- [EXERCISE BRIEF] Each line from the one containing "The Blender Python" through the one containing "25, .10, .035, .13, land, 0)" is to be retyped exactly, both end lines included, and all other lines left out.

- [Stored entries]
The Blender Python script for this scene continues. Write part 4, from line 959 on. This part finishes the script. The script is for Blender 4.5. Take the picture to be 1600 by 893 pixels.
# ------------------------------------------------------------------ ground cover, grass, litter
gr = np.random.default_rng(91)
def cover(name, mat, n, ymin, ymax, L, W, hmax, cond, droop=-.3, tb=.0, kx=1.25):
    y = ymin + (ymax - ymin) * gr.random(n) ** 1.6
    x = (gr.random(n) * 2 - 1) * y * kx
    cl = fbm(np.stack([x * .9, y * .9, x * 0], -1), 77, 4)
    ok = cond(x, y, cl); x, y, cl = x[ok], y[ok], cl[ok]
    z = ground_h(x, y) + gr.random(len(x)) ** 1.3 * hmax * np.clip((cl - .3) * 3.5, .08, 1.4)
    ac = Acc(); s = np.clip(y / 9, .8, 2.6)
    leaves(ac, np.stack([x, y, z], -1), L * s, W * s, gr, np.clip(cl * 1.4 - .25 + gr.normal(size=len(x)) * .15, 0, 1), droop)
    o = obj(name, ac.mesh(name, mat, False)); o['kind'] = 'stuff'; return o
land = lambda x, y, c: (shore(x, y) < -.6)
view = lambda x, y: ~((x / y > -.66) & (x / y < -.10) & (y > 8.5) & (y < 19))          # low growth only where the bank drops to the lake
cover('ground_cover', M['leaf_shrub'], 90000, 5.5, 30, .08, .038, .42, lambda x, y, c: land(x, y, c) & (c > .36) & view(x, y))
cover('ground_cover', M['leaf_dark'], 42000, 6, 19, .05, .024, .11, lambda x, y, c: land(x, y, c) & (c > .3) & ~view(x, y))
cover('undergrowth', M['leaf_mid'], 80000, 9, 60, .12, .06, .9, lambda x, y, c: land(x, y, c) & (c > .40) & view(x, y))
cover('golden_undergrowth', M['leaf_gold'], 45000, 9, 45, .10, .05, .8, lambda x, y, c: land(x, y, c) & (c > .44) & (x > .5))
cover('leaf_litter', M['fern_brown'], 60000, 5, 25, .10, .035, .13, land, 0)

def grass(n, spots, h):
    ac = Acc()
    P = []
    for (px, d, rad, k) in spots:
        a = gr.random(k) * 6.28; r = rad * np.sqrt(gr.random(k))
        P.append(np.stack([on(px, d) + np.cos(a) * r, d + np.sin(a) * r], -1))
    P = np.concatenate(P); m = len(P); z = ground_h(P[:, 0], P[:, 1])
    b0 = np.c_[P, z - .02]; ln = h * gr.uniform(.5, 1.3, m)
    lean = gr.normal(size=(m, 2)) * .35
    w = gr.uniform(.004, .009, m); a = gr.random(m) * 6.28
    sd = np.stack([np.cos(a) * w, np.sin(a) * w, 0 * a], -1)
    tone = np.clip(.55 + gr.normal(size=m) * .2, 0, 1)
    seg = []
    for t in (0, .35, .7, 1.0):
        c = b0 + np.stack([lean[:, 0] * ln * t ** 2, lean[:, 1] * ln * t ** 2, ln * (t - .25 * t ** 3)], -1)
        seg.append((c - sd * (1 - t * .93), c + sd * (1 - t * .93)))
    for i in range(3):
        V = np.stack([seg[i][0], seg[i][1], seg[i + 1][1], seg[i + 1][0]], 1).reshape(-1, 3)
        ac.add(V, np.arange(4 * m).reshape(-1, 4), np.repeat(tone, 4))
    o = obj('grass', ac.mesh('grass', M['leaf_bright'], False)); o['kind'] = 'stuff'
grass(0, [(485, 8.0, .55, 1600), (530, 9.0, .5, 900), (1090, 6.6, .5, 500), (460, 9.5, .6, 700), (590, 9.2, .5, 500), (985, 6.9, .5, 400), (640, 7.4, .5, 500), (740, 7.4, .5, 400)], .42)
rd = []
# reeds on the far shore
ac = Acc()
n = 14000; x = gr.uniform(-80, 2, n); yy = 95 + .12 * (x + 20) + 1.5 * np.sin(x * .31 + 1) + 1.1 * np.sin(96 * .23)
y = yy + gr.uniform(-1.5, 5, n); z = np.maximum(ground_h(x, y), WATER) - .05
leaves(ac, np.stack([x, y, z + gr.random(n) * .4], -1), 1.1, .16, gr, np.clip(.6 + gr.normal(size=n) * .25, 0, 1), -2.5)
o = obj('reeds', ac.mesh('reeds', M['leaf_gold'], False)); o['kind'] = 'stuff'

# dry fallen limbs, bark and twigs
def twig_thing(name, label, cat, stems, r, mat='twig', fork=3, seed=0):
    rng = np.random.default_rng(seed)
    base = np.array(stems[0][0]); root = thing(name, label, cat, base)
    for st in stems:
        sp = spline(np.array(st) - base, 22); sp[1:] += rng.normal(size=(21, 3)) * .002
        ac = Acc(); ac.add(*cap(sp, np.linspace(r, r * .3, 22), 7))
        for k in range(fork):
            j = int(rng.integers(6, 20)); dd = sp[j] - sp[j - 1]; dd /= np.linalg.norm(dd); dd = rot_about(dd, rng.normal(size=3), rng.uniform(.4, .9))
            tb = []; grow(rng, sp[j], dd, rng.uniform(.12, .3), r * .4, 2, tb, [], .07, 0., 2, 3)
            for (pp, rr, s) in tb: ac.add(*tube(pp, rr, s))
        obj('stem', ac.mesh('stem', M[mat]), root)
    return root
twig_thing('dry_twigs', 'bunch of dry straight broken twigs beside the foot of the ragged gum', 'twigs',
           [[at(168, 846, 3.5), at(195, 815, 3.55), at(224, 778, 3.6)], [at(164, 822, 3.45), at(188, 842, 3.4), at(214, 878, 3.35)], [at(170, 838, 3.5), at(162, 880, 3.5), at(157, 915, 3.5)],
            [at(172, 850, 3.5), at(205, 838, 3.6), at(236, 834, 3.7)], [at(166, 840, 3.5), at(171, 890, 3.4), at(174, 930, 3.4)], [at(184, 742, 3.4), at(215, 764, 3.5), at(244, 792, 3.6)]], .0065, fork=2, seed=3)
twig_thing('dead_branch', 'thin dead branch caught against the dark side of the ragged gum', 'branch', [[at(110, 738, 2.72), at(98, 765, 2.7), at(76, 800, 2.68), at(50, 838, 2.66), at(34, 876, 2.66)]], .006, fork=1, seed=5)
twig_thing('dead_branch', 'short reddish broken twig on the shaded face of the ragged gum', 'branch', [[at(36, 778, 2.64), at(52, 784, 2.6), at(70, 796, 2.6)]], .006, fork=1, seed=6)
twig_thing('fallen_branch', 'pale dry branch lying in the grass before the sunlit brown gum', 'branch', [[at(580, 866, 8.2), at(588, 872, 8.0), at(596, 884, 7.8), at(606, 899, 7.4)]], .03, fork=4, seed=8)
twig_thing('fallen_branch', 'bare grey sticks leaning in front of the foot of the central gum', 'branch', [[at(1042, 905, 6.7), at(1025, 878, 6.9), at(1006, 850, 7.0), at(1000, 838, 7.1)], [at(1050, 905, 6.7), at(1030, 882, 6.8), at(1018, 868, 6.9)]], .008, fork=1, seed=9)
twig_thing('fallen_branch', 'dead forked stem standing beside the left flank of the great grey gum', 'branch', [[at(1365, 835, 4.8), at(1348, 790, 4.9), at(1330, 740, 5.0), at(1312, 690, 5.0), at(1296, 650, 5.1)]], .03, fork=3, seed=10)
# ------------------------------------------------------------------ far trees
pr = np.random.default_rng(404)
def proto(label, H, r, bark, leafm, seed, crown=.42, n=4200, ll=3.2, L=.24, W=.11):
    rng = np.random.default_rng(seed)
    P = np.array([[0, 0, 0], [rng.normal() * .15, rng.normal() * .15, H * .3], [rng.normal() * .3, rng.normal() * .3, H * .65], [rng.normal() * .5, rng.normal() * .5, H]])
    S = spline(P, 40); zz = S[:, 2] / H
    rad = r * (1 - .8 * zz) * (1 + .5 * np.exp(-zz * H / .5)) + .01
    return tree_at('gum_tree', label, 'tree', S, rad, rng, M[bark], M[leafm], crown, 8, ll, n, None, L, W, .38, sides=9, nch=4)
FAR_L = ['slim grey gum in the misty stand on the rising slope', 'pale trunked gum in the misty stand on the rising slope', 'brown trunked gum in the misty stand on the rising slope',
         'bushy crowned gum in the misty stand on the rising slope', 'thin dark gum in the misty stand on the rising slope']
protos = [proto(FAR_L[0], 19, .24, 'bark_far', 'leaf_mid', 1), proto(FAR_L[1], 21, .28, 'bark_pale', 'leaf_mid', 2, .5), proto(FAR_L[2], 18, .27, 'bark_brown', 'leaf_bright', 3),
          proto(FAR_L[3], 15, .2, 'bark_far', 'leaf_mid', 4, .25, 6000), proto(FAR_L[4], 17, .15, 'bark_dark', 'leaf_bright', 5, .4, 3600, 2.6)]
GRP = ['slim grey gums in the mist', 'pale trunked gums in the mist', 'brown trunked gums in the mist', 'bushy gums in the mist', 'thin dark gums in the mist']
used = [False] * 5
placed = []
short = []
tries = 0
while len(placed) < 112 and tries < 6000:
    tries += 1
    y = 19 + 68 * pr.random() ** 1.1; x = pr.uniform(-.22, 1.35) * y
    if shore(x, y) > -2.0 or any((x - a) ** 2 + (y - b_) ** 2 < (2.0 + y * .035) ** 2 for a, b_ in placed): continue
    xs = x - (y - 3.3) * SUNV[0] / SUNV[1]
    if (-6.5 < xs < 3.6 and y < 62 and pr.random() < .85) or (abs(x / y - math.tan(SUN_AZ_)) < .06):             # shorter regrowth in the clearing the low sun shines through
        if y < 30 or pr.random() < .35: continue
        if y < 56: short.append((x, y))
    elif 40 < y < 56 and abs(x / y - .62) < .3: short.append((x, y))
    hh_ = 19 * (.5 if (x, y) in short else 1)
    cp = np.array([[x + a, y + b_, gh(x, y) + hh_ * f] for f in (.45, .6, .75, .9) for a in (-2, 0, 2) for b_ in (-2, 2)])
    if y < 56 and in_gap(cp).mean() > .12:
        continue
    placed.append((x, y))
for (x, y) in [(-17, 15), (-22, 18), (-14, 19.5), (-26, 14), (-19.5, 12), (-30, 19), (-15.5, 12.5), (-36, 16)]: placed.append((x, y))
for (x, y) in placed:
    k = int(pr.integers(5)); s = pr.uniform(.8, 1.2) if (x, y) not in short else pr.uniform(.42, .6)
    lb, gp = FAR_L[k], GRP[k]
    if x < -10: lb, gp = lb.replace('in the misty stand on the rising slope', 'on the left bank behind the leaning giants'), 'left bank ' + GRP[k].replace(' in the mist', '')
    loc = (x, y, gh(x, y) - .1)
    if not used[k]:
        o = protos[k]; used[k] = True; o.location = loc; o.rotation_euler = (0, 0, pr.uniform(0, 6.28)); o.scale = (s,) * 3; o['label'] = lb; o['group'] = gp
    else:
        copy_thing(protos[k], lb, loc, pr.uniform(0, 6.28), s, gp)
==
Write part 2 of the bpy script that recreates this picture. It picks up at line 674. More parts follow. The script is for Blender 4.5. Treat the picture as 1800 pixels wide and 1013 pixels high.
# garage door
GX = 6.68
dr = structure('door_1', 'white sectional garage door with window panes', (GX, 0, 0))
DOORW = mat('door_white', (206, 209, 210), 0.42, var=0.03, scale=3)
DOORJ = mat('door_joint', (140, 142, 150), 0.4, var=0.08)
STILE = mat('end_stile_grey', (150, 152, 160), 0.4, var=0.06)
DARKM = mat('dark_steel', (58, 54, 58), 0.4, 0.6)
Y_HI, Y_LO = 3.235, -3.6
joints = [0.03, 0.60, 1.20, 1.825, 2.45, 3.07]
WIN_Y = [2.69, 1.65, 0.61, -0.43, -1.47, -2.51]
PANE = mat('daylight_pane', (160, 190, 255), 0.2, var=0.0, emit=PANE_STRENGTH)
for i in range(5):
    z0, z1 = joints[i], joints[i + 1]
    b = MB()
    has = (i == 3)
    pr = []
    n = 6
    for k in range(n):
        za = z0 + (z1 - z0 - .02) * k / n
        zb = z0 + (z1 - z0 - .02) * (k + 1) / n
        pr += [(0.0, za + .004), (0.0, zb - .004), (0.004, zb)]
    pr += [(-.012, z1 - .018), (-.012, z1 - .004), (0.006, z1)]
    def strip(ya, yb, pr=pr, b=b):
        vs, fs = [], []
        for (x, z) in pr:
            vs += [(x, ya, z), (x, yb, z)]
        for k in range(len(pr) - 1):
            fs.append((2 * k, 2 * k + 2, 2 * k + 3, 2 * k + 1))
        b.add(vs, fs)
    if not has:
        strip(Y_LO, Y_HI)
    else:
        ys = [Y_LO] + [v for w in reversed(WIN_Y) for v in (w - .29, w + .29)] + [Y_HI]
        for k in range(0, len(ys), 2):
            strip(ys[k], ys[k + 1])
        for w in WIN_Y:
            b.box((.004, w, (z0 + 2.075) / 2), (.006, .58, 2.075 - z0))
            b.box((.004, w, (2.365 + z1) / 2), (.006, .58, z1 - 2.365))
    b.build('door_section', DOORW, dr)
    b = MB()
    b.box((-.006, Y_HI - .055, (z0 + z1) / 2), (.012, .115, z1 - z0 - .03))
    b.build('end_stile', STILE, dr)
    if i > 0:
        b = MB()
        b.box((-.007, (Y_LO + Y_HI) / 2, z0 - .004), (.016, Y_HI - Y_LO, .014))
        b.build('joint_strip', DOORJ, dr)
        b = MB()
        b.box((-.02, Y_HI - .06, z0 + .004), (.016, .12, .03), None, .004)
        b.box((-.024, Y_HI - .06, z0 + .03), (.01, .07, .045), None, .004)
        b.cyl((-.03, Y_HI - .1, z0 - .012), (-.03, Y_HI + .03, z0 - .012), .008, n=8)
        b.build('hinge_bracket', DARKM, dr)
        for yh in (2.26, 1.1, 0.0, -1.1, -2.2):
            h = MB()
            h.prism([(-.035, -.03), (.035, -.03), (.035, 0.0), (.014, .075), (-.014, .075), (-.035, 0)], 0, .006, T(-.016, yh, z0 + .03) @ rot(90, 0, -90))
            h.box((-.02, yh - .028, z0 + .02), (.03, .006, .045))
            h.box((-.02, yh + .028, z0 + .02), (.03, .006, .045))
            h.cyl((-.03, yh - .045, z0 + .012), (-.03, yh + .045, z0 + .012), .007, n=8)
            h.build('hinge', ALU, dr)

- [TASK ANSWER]
The Blender Python script for this scene continues. Write part 4, from line 959 on. This part finishes the script. The script is for Blender 4.5. Take the picture to be 1600 by 893 pixels.
# ------------------------------------------------------------------ ground cover, grass, litter
gr = np.random.default_rng(91)
def cover(name, mat, n, ymin, ymax, L, W, hmax, cond, droop=-.3, tb=.0, kx=1.25):
    y = ymin + (ymax - ymin) * gr.random(n) ** 1.6
    x = (gr.random(n) * 2 - 1) * y * kx
    cl = fbm(np.stack([x * .9, y * .9, x * 0], -1), 77, 4)
    ok = cond(x, y, cl); x, y, cl = x[ok], y[ok], cl[ok]
    z = ground_h(x, y) + gr.random(len(x)) ** 1.3 * hmax * np.clip((cl - .3) * 3.5, .08, 1.4)
    ac = Acc(); s = np.clip(y / 9, .8, 2.6)
    leaves(ac, np.stack([x, y, z], -1), L * s, W * s, gr, np.clip(cl * 1.4 - .25 + gr.normal(size=len(x)) * .15, 0, 1), droop)
    o = obj(name, ac.mesh(name, mat, False)); o['kind'] = 'stuff'; return o
land = lambda x, y, c: (shore(x, y) < -.6)
view = lambda x, y: ~((x / y > -.66) & (x / y < -.10) & (y > 8.5) & (y < 19))          # low growth only where the bank drops to the lake
cover('ground_cover', M['leaf_shrub'], 90000, 5.5, 30, .08, .038, .42, lambda x, y, c: land(x, y, c) & (c > .36) & view(x, y))
cover('ground_cover', M['leaf_dark'], 42000, 6, 19, .05, .024, .11, lambda x, y, c: land(x, y, c) & (c > .3) & ~view(x, y))
cover('undergrowth', M['leaf_mid'], 80000, 9, 60, .12, .06, .9, lambda x, y, c: land(x, y, c) & (c > .40) & view(x, y))
cover('golden_undergrowth', M['leaf_gold'], 45000, 9, 45, .10, .05, .8, lambda x, y, c: land(x, y, c) & (c > .44) & (x > .5))
cover('leaf_litter', M['fern_brown'], 60000, 5, 25, .10, .035, .13, land, 0)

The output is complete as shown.